-- start Data in this exercise --

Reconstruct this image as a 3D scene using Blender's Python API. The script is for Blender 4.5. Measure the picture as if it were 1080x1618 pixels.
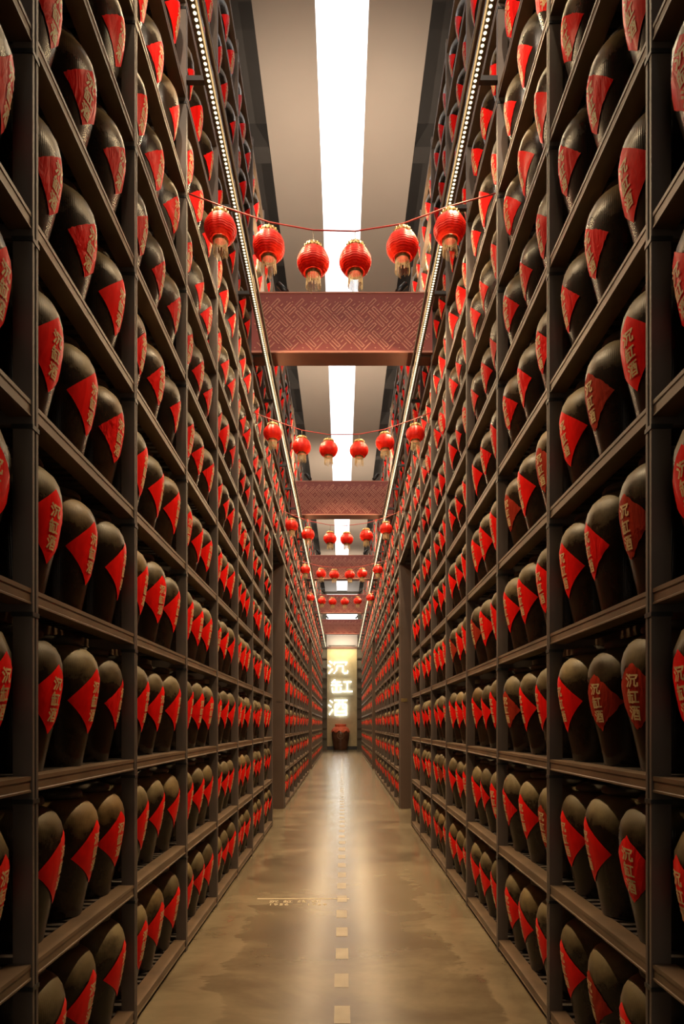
import bpy, math, random
import numpy as np
from math import pi, sin, cos, sqrt, atan2

for o in list(bpy.data.objects):
    bpy.data.objects.remove(o)
S = bpy.context.scene
C = S.collection
rnd = random.Random(7)

# ------------------------------------------------------------------ measures
F = 1000.0                 # focal length in pixels of the 1080 x 1618 frame
X = 1.17                   # rack front plane, half the aisle width
P = 1.18                   # bay length
H = 1.703                  # eye height
L0, LP = 0.09, 0.71        # first shelf top, shelf pitch
Z_LED, X_LED = H + 4.11 * X, 0.85 * X
Z_BEAM0, Z_BEAM1 = H + 4.15 * X, H + 4.83 * X
BEAM_Y = [7.0 * P + 5.4 * P * i for i in range(-1, 5)]
Z_CEIL = H + 8.0 * X
Y_END = 38 * P
def PY(k): return k * P + 0.035
def SZ(k): return L0 + LP * k

# ------------------------------------------------------------------ camera
cam = bpy.data.cameras.new('camera')
co = bpy.data.objects.new('camera', cam)
C.objects.link(co)
co.location = (0, 0, H)
co.rotation_euler = (pi / 2, 0, 0)
cam.sensor_fit = 'HORIZONTAL'
cam.sensor_width = 36
cam.lens = F / 1080 * 36
cam.shift_y = 337 / 1080
cam.clip_start = 0.05
cam.clip_end = 200
S.camera = co

# ------------------------------------------------------------------ world / view
w = bpy.data.worlds.new('world')
S.world = w
w.use_nodes = True
w.node_tree.nodes['Background'].inputs[0].default_value = (1.0, 0.80, 0.58, 1)
w.node_tree.nodes['Background'].inputs[1].default_value = 0.7
S.view_settings.view_transform = 'Standard'
S.view_settings.look = 'None'
S.view_settings.gamma = 1
S.view_settings.use_curve_mapping = False
S.view_settings.exposure = 0.0
SKY_E = 1.7               # luminous ceiling strip
LED_WIDE, LED_NARROW = 78.0, 82.0   # each stretch: wide light, plus a narrow beam added to brighten the lower shelves
LED_COL = (1.0, 0.72, 0.41)
SPOT_W = 480.0
WASH_W = 62.0              # invented strip light, added to brighten the end wall

# ------------------------------------------------------------------ materials
def node_mat(name):
    m = bpy.data.materials.new(name)
    m.use_nodes = True
    nt = m.node_tree
    b = nt.nodes['Principled BSDF']
    return m, nt, b
def N(nt, t, **kw):
    n = nt.nodes.new(t)
    for k, v in kw.items():
        if k in n.inputs: n.inputs[k].default_value = v
        else: setattr(n, k, v)
    return n
def ramp(nt, fac, stops):
    r = nt.nodes.new('ShaderNodeValToRGB')
    els = r.color_ramp.elements
    while len(els) < len(stops): els.new(0.5)
    for e, (p, c) in zip(els, stops):
        e.position = p
        e.color = (*c, 1) if len(c) == 3 else c
    nt.links.new(fac, r.inputs[0])
    return r
def mixc(nt, fac, a, b, blend='MIX'):
    n = nt.nodes.new('ShaderNodeMix')
    n.data_type = 'RGBA'
    n.blend_type = blend
    for s, v in ((0, fac), (6, a), (7, b)):
        if hasattr(v, 'links'): nt.links.new(v, n.inputs[s])
        elif s == 0: n.inputs[0].default_value = v
        else: n.inputs[s].default_value = (*v, 1)
    return n.outputs[2]
def math_n(nt, op, a, b=None):
    n = nt.nodes.new('ShaderNodeMath')
    n.operation = op
    for i, v in enumerate((a, b)):
        if v is None: continue
        if hasattr(v, 'links'): nt.links.new(v, n.inputs[i])
        else: n.inputs[i].default_value = v
    return n.outputs[0]
def bump(nt, b, h, strength, dist=0.01):
    n = N(nt, 'ShaderNodeBump', Strength=strength, Distance=dist)
    nt.links.new(h, n.inputs['Height'])
    nt.links.new(n.outputs[0], b.inputs['Normal'])
    return n
def simple(name, col, rough=0.5, metal=0.0, var=0.25, scale=6.0, bumpy=0.0, spec=0.5):
    m, nt, b = node_mat(name)
    tc = N(nt, 'ShaderNodeTexCoord')
    n = N(nt, 'ShaderNodeTexNoise', Scale=scale, Detail=4.0)
    nt.links.new(tc.outputs['Object'], n.inputs['Vector'])
    lo = tuple(c * (1 - var) for c in col); hi = tuple(min(1, c * (1 + var)) for c in col)
    r = ramp(nt, n.outputs[0], [(0.3, lo), (0.7, hi)])
    nt.links.new(r.outputs[0], b.inputs['Base Color'])
    b.inputs['Roughness'].default_value = rough
    b.inputs['Metallic'].default_value = metal
    b.inputs['Specular IOR Level'].default_value = spec
    if bumpy: bump(nt, b, n.outputs[0], bumpy)
    return m
def emis(name, col, e):
    m, nt, b = node_mat(name)
    b.inputs['Base Color'].default_value = (*col, 1)
    b.inputs['Emission Color'].default_value = (*col, 1)
    b.inputs['Emission Strength'].default_value = e
    b.inputs['Roughness'].default_value = 0.6
    return m

M_POST = simple('post_paint', (0.098, 0.076, 0.062), 0.5, var=0.25, scale=3)
M_BEAM = simple('beam_paint', (0.105, 0.068, 0.040), 0.42, var=0.35, scale=4, bumpy=0.05)
M_SLAT = simple('slat_wood', (0.035, 0.026, 0.021), 0.7, var=0.4, scale=5)
M_SEAL = simple('seal_clay', (0.07, 0.055, 0.036), 0.7, var=0.5, scale=14, bumpy=0.4)
M_DARK = simple('dark_wall', (0.020, 0.016, 0.014), 0.8, var=0.2, scale=1)
M_DARKC = simple('dark_ceiling', (0.05, 0.045, 0.042), 0.8, var=0.2, scale=1)
M_PANEL = simple('ceiling_panel', (0.40, 0.345, 0.30), 0.7, var=0.04, scale=0.7)
M_COLUMN = simple('column_board', (0.10, 0.062, 0.042), 0.5, var=0.15, scale=1.5)
M_RED = simple('fret_ground', (0.24, 0.052, 0.045), 0.6, var=0.1, scale=2)
M_FRET = simple('fret_bar', (0.48, 0.20, 0.14), 0.55, var=0.1, scale=5)
M_UNDER = simple('soffit_board', (0.13, 0.042, 0.02), 0.5, var=0.15, scale=2)
M_GOLD = simple('gold_foil', (0.30, 0.20, 0.075), 0.35, metal=0.6, var=0.4, scale=60)
M_TASSEL = simple('tassel', (0.42, 0.31, 0.15), 0.45, metal=0.25, var=0.3, scale=40)
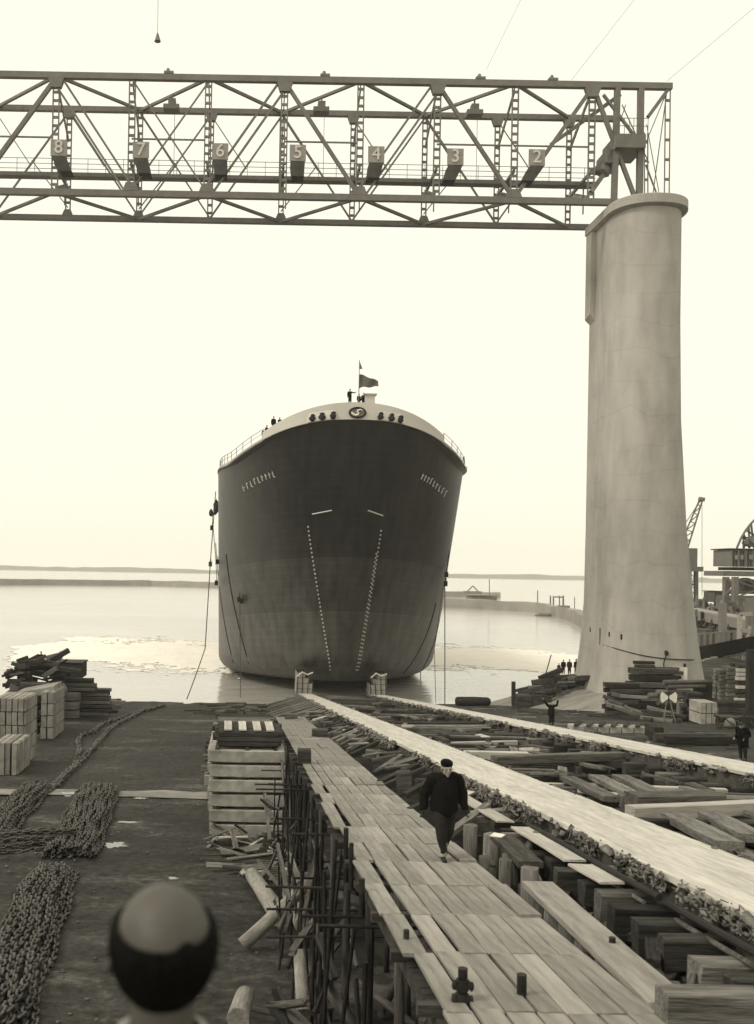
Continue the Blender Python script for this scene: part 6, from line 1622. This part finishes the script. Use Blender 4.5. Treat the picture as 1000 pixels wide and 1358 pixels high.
a = wpx(720, 817); m = MB(); m.path([(a[0]-3, a[1], .1), (a[0]-1.5, a[1], .35), (a[0]+2, a[1], .35), (a[0]+3.4, a[1], .2)], [.2, .8, .8, .2], 8); tag(centre(m.build('moored_boat', M_GREY)), 'low dark boat lying in front of the breakwater', 'boat')

# ================================================================== FOAM on the water, thrown up by the hull
def foam(x0, x1, y0, y1, cfun, name):
    nx, ny = 400, 230; vs = []; idx = {}; fs = []
    def mval(x, y): return cfun(x, y)+.45*fbm(x, y, .07)+.28*fbm(x, y*2.2, .5, 3)
    P_ = [[mval(x0+(x1-x0)*i/(nx-1), y0+(y1-y0)*j/(ny-1)) for i in range(nx)] for j in range(ny)]
    q = MB()
    for j in range(ny):
        for i in range(nx):
            x = x0+(x1-x0)*i/(nx-1); y = y0+(y1-y0)*j/(ny-1); v = P_[j][i]
            vs.append((x, y, .012+min(.3, max(0, v)*.3)*(.6+.4*abs(fbm(x, y, .35))))); idx[(i, j)] = len(vs)-1
    for j in range(ny-1):
        for i in range(nx-1):
            if min(P_[j][i], P_[j][i+1], P_[j+1][i], P_[j+1][i+1]) > 0: fs.append((idx[i, j], idx[i+1, j], idx[i+1, j+1], idx[i, j+1]))
    q.add(vs, fs); o = q.build(name, M_FOAM, smooth=True); tag(o, 'churned white foam spreading on the water beside the ship', kind='stuff'); return o
foam(-44, -1, 134, 228, lambda x, y: .8-abs((y-(175-.25*(x+20)))/40)-max(0, (-36-x)/8), 'foam')
foam(25, 75, 130, 215, lambda x, y: .8-abs((y-(180-.5*(x-30)))/33)-max(0, (x-66)/8), 'foam')

# ================================================================== HAZE
def haze():
    m = bpy.data.materials.new('haze_air'); m.use_nodes = True; n = m.node_tree; n.nodes.clear()
    o = n.nodes.new('ShaderNodeOutputMaterial'); v = n.nodes.new('ShaderNodeVolumePrincipled')
    v.inputs['Color'].default_value = (1.0, .985, .90, 1); v.inputs['Density'].default_value = 0.00021; v.inputs['Anisotropy'].default_value = 0.1
    n.links.new(v.outputs[0], o.inputs['Volume'])
    b = MB(); b.box(-2600, 2600, -160, 3700, -2.9, 110); h_ = b.build('haze', m); tag(h_, kind='stuff')
haze()

for o in list(bpy.data.objects):
    if o.parent is None and 'label' in o and 'kind' not in o: o['kind'] = 'thing'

-- end Data in this exercise --

What to work on: Using the records above, select and copy every line that has the word "Python".

Expected answer:
Reconstruct this image as a 3D scene using Blender's Python API. The script is for Blender 4.5. Measure the picture as if it were 1080x1618 pixels.
Continue the Blender Python script for this scene: part 6, from line 1622. This part finishes the script. Use Blender 4.5. Treat the picture as 1000 pixels wide and 1358 pixels high.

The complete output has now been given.